Finalmente, ao metro 1650 chegamos ao Vale de Barrocas, este descendo não do Cabeço Santo mas do Cabeço do Meio, na margem sul, e onde situa uma pequena área onde o projecto começou já a intervir em 2012. Logo ali se inicia, na margem norte, a mata da Altri Florestal, em cuja faixa ribeirinha o projecto iniciou a sua intervenção logo em 2008. Mas por agora ficamos por aqui, que a reportagem era sobre as áreas novas! Mas ainda merece ser referida a intervenção, também iniciada este ano, numa área ao longo do Vale de São Francisco, e que tem por objectivo de médio prazo a completa renaturalização deste vale, pelo menos ao longo de um (mais um!) corredor ecológico. Foi fácil de escrever, mas de facto só o trabalho neste vale, de encostas íngremes e escarpadas, e fortemente invadidas de mimosas, daria só por si um projecto!
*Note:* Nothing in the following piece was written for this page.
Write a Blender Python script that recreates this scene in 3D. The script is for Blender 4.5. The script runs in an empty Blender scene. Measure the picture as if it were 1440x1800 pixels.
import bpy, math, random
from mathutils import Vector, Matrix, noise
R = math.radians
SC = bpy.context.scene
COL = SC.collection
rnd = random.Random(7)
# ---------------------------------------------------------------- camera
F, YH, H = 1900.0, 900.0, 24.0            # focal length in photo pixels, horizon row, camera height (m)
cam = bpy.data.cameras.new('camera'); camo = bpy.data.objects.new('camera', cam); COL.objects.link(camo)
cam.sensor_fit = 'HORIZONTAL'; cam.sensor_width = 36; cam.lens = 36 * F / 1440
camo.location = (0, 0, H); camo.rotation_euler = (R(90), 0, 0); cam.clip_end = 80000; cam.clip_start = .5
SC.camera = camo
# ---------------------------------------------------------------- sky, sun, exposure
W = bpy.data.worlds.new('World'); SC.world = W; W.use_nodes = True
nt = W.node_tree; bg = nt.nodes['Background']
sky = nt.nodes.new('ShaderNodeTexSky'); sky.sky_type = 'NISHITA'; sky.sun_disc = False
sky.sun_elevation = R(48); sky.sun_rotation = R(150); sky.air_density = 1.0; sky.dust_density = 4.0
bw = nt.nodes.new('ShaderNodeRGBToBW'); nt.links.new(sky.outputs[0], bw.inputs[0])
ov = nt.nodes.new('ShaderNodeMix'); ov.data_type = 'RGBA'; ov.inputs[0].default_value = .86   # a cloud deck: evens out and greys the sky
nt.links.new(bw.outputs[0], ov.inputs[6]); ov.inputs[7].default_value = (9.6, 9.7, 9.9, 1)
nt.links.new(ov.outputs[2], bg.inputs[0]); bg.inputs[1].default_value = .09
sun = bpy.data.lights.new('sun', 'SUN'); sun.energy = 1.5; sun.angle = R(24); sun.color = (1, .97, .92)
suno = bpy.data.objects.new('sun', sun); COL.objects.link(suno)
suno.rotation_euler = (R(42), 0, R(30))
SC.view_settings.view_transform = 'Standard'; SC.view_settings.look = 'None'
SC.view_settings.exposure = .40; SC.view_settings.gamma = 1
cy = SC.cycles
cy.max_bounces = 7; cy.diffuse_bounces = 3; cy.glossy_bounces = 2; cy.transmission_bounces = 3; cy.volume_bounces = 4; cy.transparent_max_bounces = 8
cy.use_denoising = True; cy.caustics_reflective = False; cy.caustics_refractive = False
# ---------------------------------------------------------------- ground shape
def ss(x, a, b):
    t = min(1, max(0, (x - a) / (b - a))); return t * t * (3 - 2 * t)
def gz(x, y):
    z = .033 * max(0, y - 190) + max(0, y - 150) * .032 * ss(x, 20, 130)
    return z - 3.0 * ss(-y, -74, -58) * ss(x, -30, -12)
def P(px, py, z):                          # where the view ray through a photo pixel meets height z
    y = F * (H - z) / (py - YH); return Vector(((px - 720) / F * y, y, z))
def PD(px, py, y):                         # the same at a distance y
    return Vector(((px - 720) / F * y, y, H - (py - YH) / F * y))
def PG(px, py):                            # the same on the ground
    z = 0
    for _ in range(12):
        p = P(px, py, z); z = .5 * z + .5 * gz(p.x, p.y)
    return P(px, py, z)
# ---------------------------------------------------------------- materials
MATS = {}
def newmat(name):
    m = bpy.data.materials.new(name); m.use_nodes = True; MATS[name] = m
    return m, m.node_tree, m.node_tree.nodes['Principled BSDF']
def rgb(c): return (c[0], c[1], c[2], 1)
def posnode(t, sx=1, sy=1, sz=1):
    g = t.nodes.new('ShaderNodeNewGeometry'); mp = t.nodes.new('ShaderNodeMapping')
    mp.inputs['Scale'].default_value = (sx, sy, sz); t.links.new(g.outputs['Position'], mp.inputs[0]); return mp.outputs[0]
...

Talvez tenha fica claro desta exposição o enorme desafio que será a recuperação desta área. Do muito trabalho profissional e voluntário que nos espera. Poderia dizer-se: é nossa obrigação fazê-lo, nós que praticamente ainda somos da geração que, voluntária ou involuntariamente, tantos estragos causou a esta dilacerada paisagem. Mas eu digo-vos e creio com isto partilhar o sentimento de todos os voluntários que têm estado com o projecto desde 2006: não é por obrigação que o fazemos, mas por amor a esta causa, e, como tudo o que se faz por amor, as dificuldades não causam desânimo, o tempo que leva não importa, o esforço não suscita lamentação, os reveses não arrefecem o entusiasmo. Quem tiver, nem que seja um pequeno fio, de vocação para esta causa (sem pretender, naturalmente, que não existam muitas outras causas nobres merecedoras de serem abraçadas), que apareça, que esse “fio” será “engrossado” e se tornará em corda pela qual esta causa será levada a bom porto, mas também pela qual cada um se poderá elevar acima das pequenas coisas e tornar-se mais Humano.
Paulo Domingues
P.S. Por motivos meteorológicos, ontem não houve jornada. Adiou-se, ainda com a presença prevista dos amigos da Montis, para o segundo Sábado de Novembro.